Ed infatti Sgarbi parla della sua nomina come di un “patto tra galantuomini”. “Ho fatto riferimento – spiega – al patto tra galantuomini perché la mia nomina ad assessore è stata ponderata da Silvio Berlusconi, Niccolò Ghedini e Nello Musumeci, peraltro con una lettera sottoscritta da Berlusconi a Musumeci, quando si è valutato, sulla base dei sondaggi di Pagnoncelli, che le liste dei candidati di Rinascimento in tutti i collegi siciliani, che il ‘Movimento in Rivoluzione’ fondato da Giampiero Samorì tenacemente intendeva presentare, poteva raggiungere tra i 5 e i 7 punti percentuali, togliendoli tutti all’area del centro destra.

Nella situazione in essere al momento, e con me candidato presidente, sarebbe stata la differenza per far perdere Musumeci e consegnare la Regione ai 5 Stelle. Se ne desume che Musumeci, nel patto tra galantuomini, deve la sua vittoria alla mia scelta. Si può anche dimenticare, ma è un dato di fatto. Miccichè voleva che io rimanessi il più possibile – continua Sgarbi -, è stato molto disponile. La data del 27 l’ha in realtà indicata l’assessore Cordaro come prima data utile. Era la posizione della giunta rispetto a un corpo estraneo quale sono io.

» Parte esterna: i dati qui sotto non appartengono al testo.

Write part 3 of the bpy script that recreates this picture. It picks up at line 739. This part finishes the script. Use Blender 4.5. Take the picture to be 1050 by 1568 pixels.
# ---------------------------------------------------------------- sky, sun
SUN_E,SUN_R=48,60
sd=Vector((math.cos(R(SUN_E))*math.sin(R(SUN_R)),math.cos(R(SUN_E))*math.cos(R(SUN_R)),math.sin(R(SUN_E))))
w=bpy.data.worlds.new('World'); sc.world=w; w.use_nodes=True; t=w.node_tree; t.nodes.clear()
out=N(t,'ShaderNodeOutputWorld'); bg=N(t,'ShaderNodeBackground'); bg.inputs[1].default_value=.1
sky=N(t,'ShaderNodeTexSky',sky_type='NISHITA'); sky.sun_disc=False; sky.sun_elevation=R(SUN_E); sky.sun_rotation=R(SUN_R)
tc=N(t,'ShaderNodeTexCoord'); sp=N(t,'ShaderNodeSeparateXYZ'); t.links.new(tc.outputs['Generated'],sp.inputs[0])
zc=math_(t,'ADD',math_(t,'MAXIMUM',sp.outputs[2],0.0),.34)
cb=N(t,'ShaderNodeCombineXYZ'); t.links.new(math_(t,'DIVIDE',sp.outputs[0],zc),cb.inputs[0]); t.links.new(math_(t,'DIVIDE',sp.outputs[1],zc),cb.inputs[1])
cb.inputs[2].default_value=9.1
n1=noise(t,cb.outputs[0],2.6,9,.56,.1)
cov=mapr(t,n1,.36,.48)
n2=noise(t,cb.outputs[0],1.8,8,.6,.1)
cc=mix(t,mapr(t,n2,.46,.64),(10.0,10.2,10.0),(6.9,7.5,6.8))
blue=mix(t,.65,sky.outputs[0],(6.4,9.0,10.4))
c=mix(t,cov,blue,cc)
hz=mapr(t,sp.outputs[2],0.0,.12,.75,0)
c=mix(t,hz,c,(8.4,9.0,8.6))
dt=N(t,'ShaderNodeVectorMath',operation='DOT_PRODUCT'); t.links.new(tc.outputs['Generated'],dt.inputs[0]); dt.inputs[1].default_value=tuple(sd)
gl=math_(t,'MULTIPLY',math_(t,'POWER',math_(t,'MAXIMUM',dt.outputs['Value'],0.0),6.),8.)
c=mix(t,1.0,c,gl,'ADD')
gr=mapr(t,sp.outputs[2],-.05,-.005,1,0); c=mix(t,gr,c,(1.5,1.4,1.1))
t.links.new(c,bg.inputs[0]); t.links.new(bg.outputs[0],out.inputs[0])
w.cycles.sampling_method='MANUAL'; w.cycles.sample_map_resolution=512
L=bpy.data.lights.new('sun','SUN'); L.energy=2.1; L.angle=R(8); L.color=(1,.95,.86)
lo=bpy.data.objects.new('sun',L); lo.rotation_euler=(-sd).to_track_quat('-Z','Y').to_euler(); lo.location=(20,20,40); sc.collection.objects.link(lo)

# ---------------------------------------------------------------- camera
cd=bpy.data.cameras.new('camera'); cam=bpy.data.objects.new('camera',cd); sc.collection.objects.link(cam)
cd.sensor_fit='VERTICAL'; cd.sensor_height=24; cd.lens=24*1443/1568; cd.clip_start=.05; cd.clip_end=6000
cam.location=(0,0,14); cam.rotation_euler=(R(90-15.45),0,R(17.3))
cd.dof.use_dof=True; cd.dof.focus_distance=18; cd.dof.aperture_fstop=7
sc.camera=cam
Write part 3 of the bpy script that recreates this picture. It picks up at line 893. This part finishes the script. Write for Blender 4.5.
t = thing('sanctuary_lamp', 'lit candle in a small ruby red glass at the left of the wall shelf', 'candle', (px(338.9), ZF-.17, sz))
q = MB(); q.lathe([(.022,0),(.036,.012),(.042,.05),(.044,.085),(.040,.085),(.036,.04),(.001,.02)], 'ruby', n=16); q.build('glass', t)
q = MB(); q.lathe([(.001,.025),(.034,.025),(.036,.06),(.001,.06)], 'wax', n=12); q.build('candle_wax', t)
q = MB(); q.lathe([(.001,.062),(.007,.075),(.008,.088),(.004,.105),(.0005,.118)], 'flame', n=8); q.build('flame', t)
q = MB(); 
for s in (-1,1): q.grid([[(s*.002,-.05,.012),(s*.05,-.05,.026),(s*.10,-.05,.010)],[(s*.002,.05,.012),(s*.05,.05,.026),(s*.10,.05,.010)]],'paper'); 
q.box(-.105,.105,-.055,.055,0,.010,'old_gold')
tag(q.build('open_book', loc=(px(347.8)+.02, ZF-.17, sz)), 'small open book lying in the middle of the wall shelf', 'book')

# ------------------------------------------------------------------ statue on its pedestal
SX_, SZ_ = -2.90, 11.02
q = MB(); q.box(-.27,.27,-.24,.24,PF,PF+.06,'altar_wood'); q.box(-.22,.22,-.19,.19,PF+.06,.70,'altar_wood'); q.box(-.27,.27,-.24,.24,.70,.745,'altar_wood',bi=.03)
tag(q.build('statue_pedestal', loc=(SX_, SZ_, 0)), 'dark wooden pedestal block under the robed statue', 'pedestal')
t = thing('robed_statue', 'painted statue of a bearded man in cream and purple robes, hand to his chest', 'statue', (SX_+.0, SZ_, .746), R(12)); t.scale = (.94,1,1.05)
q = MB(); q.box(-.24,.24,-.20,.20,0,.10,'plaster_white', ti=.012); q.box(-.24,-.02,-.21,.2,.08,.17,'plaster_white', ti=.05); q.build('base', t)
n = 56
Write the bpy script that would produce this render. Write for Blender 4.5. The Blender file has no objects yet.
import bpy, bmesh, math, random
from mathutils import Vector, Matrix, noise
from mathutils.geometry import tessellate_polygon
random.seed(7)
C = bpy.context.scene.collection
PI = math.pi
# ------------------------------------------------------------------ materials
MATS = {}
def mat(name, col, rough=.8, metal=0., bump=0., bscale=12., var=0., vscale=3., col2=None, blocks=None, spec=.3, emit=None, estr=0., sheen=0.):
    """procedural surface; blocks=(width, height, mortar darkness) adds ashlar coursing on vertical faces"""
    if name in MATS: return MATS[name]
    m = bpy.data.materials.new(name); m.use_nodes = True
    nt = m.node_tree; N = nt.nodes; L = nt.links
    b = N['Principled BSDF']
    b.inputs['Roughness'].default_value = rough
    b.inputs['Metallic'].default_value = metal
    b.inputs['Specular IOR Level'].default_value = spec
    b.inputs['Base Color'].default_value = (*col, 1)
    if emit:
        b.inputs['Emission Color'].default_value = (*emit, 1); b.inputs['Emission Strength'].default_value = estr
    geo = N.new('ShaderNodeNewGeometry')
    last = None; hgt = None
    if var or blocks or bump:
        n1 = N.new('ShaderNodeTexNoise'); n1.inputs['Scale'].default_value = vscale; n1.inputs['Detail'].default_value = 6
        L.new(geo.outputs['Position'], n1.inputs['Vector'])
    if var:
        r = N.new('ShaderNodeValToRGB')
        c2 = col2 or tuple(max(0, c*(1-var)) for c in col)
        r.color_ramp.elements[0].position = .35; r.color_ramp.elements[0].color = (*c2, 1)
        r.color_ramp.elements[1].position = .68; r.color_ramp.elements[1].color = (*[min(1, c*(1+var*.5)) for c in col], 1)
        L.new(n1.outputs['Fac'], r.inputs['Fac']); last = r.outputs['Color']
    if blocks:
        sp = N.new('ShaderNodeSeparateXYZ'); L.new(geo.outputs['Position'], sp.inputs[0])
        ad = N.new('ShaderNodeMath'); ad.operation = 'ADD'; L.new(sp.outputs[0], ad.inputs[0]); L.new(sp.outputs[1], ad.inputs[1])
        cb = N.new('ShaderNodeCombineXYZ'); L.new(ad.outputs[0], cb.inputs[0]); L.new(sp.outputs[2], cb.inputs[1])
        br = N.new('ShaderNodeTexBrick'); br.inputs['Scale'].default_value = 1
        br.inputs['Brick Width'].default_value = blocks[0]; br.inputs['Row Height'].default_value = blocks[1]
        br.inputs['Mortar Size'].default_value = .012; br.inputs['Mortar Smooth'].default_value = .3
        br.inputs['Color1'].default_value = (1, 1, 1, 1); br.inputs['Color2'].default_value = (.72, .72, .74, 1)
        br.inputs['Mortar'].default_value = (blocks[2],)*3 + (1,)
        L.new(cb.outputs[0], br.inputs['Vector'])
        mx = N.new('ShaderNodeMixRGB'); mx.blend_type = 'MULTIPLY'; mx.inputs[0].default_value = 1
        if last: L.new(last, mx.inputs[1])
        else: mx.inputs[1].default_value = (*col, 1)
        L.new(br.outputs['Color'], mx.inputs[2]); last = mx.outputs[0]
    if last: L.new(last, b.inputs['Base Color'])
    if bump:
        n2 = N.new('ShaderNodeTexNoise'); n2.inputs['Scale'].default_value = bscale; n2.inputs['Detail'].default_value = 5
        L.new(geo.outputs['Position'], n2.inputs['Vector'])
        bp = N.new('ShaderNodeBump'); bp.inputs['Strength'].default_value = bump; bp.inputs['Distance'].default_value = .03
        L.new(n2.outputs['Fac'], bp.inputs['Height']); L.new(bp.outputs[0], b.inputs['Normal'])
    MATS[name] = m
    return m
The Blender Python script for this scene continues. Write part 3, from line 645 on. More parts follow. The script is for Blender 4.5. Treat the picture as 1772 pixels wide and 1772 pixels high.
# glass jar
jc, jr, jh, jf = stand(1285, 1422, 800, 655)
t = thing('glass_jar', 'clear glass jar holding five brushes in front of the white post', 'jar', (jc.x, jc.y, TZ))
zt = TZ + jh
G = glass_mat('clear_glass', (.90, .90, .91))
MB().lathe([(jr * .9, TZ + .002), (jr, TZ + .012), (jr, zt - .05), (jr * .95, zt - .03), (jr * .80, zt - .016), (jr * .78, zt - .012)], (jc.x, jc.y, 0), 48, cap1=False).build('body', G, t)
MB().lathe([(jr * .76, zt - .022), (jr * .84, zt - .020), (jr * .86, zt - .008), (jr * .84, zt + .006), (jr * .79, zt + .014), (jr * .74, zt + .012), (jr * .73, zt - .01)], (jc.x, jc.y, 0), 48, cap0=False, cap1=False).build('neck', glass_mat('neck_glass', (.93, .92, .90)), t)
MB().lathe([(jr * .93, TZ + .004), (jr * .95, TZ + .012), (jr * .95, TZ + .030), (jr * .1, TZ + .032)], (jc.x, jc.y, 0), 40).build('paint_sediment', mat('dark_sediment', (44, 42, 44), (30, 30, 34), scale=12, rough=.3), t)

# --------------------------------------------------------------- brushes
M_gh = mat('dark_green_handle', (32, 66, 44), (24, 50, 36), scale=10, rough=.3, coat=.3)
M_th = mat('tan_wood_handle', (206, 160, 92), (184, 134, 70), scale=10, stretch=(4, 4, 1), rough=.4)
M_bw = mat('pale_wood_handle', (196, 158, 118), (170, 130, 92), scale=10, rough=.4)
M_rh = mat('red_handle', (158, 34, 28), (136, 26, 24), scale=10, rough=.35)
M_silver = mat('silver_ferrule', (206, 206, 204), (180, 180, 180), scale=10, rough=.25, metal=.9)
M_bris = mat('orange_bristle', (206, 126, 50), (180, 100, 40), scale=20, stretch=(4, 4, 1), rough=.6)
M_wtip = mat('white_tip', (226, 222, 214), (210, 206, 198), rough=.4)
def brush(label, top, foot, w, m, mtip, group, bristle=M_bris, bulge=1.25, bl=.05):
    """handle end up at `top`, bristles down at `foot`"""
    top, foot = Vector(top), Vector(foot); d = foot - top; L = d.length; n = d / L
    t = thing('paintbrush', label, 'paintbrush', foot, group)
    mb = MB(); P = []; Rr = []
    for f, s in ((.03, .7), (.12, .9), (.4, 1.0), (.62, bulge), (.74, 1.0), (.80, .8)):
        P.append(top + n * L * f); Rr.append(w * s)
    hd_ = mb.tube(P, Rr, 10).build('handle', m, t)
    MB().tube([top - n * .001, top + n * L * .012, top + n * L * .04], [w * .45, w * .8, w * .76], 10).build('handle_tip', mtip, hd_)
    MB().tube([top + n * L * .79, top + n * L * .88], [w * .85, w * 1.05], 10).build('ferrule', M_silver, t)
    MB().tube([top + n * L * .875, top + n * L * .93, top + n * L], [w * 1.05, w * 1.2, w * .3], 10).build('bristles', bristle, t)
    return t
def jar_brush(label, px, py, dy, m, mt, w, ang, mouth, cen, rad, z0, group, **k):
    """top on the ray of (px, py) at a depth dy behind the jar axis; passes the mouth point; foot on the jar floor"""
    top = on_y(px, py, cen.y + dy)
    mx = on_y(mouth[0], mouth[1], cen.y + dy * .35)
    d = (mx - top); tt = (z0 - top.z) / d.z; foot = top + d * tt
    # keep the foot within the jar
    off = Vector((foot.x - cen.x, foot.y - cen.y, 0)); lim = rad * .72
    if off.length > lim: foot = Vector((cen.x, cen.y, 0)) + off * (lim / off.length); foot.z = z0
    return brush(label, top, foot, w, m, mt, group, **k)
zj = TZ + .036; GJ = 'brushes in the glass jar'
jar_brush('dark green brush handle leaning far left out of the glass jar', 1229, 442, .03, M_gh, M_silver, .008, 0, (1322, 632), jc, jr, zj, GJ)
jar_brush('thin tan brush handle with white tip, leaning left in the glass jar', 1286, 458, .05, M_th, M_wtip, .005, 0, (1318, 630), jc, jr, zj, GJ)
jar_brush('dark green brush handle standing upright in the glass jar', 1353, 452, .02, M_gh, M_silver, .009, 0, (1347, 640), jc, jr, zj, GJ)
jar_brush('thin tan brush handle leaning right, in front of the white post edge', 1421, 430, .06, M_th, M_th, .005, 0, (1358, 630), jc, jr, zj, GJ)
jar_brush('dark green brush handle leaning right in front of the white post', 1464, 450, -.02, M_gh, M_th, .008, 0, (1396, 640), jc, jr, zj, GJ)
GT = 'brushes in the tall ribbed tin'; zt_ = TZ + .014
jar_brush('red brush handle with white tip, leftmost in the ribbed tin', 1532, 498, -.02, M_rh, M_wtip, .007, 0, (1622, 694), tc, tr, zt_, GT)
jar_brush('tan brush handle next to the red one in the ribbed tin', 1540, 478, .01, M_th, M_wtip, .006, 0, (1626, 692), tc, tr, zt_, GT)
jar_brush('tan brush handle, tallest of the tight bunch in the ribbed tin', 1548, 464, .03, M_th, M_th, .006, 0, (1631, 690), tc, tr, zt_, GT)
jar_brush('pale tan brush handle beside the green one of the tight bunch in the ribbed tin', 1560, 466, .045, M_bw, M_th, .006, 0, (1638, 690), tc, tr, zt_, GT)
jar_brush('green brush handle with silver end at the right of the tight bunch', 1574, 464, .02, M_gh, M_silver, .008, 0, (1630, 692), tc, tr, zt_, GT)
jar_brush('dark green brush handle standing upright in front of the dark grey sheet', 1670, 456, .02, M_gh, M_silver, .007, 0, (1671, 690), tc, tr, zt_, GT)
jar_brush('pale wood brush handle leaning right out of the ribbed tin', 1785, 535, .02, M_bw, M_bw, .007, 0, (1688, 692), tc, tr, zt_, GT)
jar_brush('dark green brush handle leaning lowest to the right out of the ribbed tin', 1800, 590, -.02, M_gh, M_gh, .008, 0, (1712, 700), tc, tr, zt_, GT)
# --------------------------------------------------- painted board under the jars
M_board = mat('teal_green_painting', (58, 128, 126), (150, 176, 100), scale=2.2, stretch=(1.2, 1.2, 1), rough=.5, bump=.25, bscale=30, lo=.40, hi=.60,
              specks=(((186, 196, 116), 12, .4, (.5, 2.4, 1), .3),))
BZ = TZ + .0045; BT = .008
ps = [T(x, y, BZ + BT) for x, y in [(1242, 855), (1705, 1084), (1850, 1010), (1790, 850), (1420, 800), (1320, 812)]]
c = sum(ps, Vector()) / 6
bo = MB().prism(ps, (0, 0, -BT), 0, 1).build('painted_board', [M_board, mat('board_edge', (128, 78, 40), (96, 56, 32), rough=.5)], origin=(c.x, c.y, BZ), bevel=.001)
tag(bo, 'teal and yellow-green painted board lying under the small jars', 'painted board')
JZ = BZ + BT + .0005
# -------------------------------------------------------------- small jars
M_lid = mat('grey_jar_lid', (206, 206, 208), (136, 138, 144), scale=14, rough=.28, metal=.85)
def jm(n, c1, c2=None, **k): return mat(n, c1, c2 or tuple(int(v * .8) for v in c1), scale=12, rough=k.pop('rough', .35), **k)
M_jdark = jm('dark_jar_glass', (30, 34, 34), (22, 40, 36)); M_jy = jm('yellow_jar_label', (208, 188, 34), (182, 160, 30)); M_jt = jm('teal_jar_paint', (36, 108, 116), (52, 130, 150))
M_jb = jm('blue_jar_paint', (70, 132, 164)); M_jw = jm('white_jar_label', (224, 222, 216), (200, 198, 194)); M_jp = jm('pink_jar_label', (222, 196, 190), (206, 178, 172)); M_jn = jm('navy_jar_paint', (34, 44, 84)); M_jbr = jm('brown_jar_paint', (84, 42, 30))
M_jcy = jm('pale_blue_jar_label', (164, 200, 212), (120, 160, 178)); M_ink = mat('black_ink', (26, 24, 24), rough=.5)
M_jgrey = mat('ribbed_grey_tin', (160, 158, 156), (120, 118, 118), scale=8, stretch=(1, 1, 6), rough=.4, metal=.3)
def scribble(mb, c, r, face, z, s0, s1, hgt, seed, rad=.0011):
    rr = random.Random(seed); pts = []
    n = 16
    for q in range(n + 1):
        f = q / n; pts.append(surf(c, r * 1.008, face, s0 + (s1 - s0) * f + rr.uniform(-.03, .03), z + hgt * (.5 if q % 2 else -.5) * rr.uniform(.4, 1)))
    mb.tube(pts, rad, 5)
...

Mi pare di avere fatto bene nelle condizioni in cui ero e in tre mesi di lavoro.

Mi dispiace non essere gradito, nonostante io abbia fatto molto più di quello che mi viene riconosciuto, a partire dalla mostra su Boldini che ho disertato oggi, sapendo che non sarebbe stato oggetto della conferenza stampa, e per la quale ho incardinato il rapporto tra i marchesi Berlingeri, proprietari del dipinto, e Raffaele Bonsignore, presidente della Fondazione Sicilia che ha sostenuto tutte le spese e seguito le mie indicazioni di allestimento.

Aggiungo, per il presidente Musumeci, che tra le iniziative in corso, dopo una riunione alla quale anch’egli ha partecipato, vi è quella con lo sponsor privato che s’impegna per la ricostruzione del Tempo G di Selinunte per un costo di 39 milioni di euro, senza alcun contributo regionale. È questa la ragione per cui intendo arrivare alla conclusione naturale del mandato, secondo le indicazioni del Parlamento”.

Insomma uno Sgarbi che non risparmia critiche, ma la sua candidatura avrebbe portato, come è stato, ad una elezione certa. Forse essere eletto in parlamento e contemporaneamente essere assessore in Sicilia non era possibile. Il dono dell’ubiquità ancora pare non ce l’abbia.